[3D scene scripts]
###
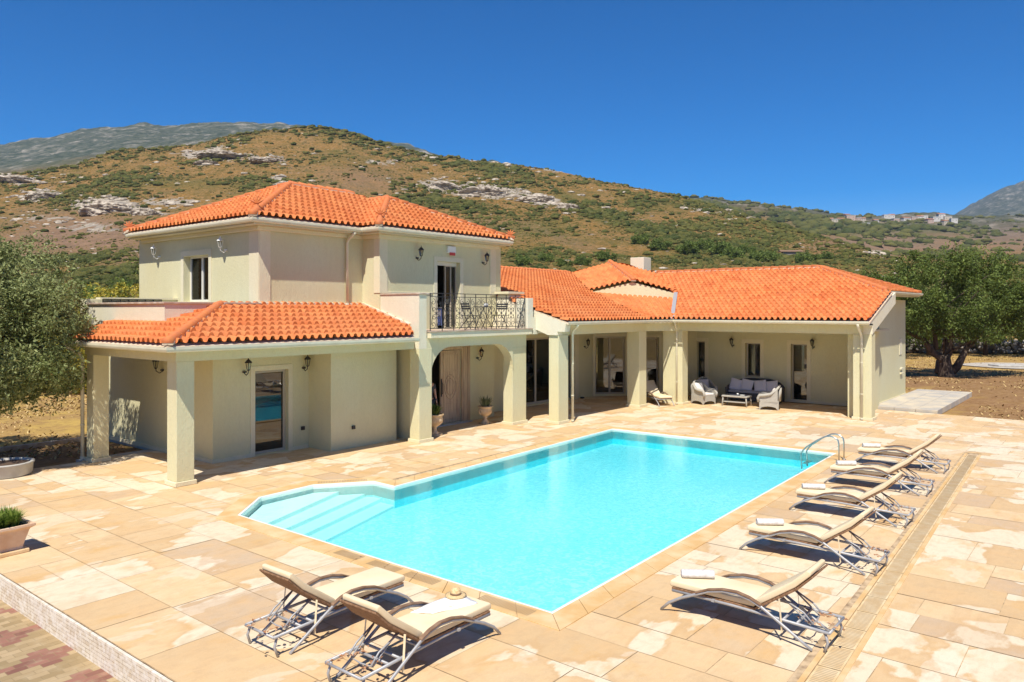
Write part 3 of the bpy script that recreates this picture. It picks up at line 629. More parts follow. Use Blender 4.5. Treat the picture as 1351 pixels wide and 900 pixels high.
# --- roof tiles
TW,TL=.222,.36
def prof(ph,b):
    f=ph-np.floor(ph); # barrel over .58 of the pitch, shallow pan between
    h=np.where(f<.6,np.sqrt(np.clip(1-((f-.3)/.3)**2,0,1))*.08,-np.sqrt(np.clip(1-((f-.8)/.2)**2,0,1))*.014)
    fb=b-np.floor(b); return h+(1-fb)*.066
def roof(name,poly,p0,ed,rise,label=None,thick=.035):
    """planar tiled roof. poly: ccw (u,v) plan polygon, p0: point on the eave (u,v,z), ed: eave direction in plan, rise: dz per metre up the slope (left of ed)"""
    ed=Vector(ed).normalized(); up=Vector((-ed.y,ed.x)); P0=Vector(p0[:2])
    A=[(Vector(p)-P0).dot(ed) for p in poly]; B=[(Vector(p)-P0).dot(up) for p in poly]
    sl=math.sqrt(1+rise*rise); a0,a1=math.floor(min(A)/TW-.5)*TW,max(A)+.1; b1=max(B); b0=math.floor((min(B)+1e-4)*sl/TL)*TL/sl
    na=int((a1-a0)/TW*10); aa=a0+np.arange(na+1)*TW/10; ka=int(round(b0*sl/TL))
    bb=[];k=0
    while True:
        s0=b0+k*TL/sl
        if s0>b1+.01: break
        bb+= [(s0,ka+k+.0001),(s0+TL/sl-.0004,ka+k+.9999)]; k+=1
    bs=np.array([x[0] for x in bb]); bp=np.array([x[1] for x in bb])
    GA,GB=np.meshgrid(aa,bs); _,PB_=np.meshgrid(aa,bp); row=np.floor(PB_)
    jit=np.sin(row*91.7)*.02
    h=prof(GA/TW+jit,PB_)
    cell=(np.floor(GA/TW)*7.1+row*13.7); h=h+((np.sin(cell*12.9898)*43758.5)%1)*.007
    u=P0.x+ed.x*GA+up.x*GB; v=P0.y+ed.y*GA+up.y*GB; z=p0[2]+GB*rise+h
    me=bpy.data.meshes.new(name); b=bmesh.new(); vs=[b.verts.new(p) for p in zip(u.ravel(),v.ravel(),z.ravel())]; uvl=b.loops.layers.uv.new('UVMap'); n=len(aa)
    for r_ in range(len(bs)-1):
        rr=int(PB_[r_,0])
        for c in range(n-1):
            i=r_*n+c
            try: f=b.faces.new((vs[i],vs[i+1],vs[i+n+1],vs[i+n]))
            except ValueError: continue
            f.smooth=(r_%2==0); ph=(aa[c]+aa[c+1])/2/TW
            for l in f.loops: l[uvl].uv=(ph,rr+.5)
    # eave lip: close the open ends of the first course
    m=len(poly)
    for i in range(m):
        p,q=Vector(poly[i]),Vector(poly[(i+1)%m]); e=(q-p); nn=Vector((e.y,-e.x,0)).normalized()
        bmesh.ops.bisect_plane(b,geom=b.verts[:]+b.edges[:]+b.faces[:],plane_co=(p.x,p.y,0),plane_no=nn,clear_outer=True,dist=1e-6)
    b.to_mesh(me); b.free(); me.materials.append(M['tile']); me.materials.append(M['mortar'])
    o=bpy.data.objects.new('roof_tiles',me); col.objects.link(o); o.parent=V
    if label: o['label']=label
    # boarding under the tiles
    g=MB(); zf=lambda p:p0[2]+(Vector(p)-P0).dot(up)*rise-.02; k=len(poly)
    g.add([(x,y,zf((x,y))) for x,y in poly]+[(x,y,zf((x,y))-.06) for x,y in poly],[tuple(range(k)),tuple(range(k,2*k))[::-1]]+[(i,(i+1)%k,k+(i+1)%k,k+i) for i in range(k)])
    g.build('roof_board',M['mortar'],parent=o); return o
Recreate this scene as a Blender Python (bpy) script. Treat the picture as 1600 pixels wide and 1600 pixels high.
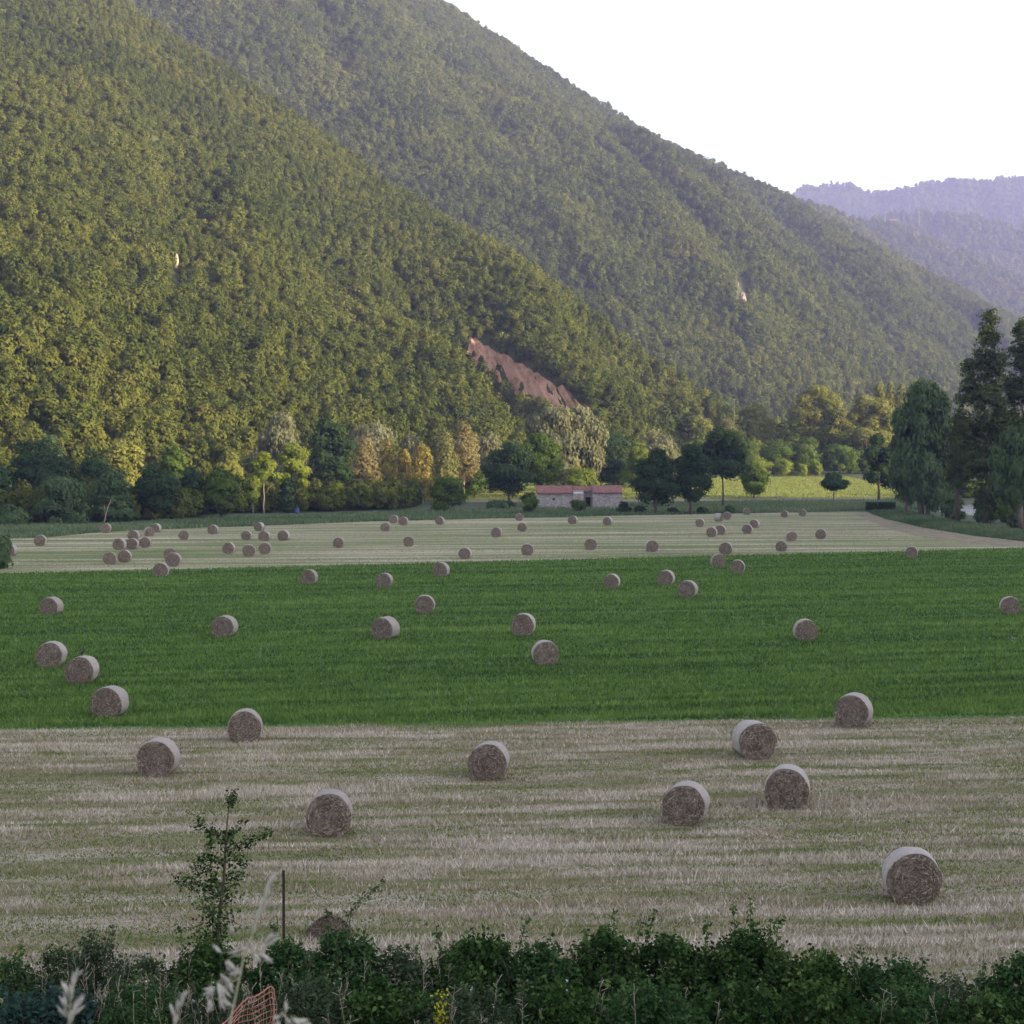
###
§ Set exercise: Print every entry exactly as written, without the pictures.

§ Answer for the task:
Write part 3 of the bpy script that recreates this picture. It picks up at line 629. More parts follow. Use Blender 4.5. Treat the picture as 1351 pixels wide and 900 pixels high.
# --- roof tiles
TW,TL=.222,.36
def prof(ph,b):
    f=ph-np.floor(ph); # barrel over .58 of the pitch, shallow pan between
    h=np.where(f<.6,np.sqrt(np.clip(1-((f-.3)/.3)**2,0,1))*.08,-np.sqrt(np.clip(1-((f-.8)/.2)**2,0,1))*.014)
    fb=b-np.floor(b); return h+(1-fb)*.066
def roof(name,poly,p0,ed,rise,label=None,thick=.035):
    """planar tiled roof. poly: ccw (u,v) plan polygon, p0: point on the eave (u,v,z), ed: eave direction in plan, rise: dz per metre up the slope (left of ed)"""
    ed=Vector(ed).normalized(); up=Vector((-ed.y,ed.x)); P0=Vector(p0[:2])
    A=[(Vector(p)-P0).dot(ed) for p in poly]; B=[(Vector(p)-P0).dot(up) for p in poly]
    sl=math.sqrt(1+rise*rise); a0,a1=math.floor(min(A)/TW-.5)*TW,max(A)+.1; b1=max(B); b0=math.floor((min(B)+1e-4)*sl/TL)*TL/sl
    na=int((a1-a0)/TW*10); aa=a0+np.arange(na+1)*TW/10; ka=int(round(b0*sl/TL))
    bb=[];k=0
    while True:
        s0=b0+k*TL/sl
        if s0>b1+.01: break
        bb+= [(s0,ka+k+.0001),(s0+TL/sl-.0004,ka+k+.9999)]; k+=1
    bs=np.array([x[0] for x in bb]); bp=np.array([x[1] for x in bb])
    GA,GB=np.meshgrid(aa,bs); _,PB_=np.meshgrid(aa,bp); row=np.floor(PB_)
    jit=np.sin(row*91.7)*.02
    h=prof(GA/TW+jit,PB_)
    cell=(np.floor(GA/TW)*7.1+row*13.7); h=h+((np.sin(cell*12.9898)*43758.5)%1)*.007
    u=P0.x+ed.x*GA+up.x*GB; v=P0.y+ed.y*GA+up.y*GB; z=p0[2]+GB*rise+h
    me=bpy.data.meshes.new(name); b=bmesh.new(); vs=[b.verts.new(p) for p in zip(u.ravel(),v.ravel(),z.ravel())]; uvl=b.loops.layers.uv.new('UVMap'); n=len(aa)
    for r_ in range(len(bs)-1):
        rr=int(PB_[r_,0])
        for c in range(n-1):
            i=r_*n+c
            try: f=b.faces.new((vs[i],vs[i+1],vs[i+n+1],vs[i+n]))
            except ValueError: continue
            f.smooth=(r_%2==0); ph=(aa[c]+aa[c+1])/2/TW
            for l in f.loops: l[uvl].uv=(ph,rr+.5)
    # eave lip: close the open ends of the first course
    m=len(poly)
    for i in range(m):
        p,q=Vector(poly[i]),Vector(poly[(i+1)%m]); e=(q-p); nn=Vector((e.y,-e.x,0)).normalized()
        bmesh.ops.bisect_plane(b,geom=b.verts[:]+b.edges[:]+b.faces[:],plane_co=(p.x,p.y,0),plane_no=nn,clear_outer=True,dist=1e-6)
    b.to_mesh(me); b.free(); me.materials.append(M['tile']); me.materials.append(M['mortar'])
    o=bpy.data.objects.new('roof_tiles',me); col.objects.link(o); o.parent=V
    if label: o['label']=label
    # boarding under the tiles
    g=MB(); zf=lambda p:p0[2]+(Vector(p)-P0).dot(up)*rise-.02; k=len(poly)
    g.add([(x,y,zf((x,y))) for x,y in poly]+[(x,y,zf((x,y))-.06) for x,y in poly],[tuple(range(k)),tuple(range(k,2*k))[::-1]]+[(i,(i+1)%k,k+(i+1)%k,k+i) for i in range(k)])
    g.build('roof_board',M['mortar'],parent=o); return o
Recreate this scene as a Blender Python (bpy) script. Treat the picture as 1600 pixels wide and 1600 pixels high.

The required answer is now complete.